Pulling back the curtain on coaching

When you engage a coach for one of your employees, do you know what you are buying?

All too many of our clients complain that coaching is becoming a sink-hole into which their budget disappears and they have little or no control or sight of results.
So what can you do to ensure you are getting both results and value?

There are a few steps all HR and L&D professionals can take which will set effective parameters.

1. Select with care
A partner or director arriving in your office to say he met a ‘great coach’ at a dinner party or that their friend is starting up as a coach and needs a client is not a great selection process.

Better to choose your coaches though

(a) referrals from trusted fellow professionals
(b) qualifications
(c) your gut feel

Always do a qualification check. A one day coaching taster course is not enough.

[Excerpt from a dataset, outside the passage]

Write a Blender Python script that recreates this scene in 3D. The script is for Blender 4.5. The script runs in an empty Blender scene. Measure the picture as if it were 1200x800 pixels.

Your coaches need to be trained through an accredited course, supervised and committed to personal CPD. Then think about limiting your coaches to a defined panel. In this way you have a group of trusted coaches who build up deep knowledge of your business culture and so quickly understand the context and working life of a new client.

2. Chemistry match
Coaching is a very personal process and good rapport between coach and coachee is essential. Select from a few biographies and then meet their shortlisted coaches for a 20 minute chemistry meeting. Most coaches are happy to do this at no-fee.

3. Scope and contract
A coaching intervention should not be an on-going, unlimited relationship. That way lies dependency and a badly managed budget. A coach should be willing to scope out and contract to do a certain number of sessions with a defined review point. The standard coaching contract is for six sessions with a review on progress after session three or four.

In deWinton-Williams we also contract with the coachee – setting out the number of sessions, objectives, limitations, fees and cancellation terms. Generally this acts as a very effective tool for focussing the learning and reducing last minute postponements.

4. Get full value
You may be paying a coach per session, but a good coach will deliver beyond the hours spent in face to face coaching. Always ask whether the coach will go the extra mile and use tools and techniques to nudge their clients along between coaching sessions – anything which drives momentum and gets you a return and results.

5. Track results
While coaching is personal and confidentiality should be assured, this does not mean that business goals have to be kept behind the curtain. In deWinton-Williams we differentiate between two types of goals – measurable business goals and private personal goals. Business goals can be shared, measured and all progress reported. That is what you are paying for. Measures, as far as possible, should be agreed at the outset and review points agreed. If there is no progress then you have to question the sense of your investment.

So, there you have it, the 5 steps to ensuring you get the best results from your coaching experience. It all boils down to pulling back the curtain and ensuring you have chemistry, clarity and consistent momentum towards your goals.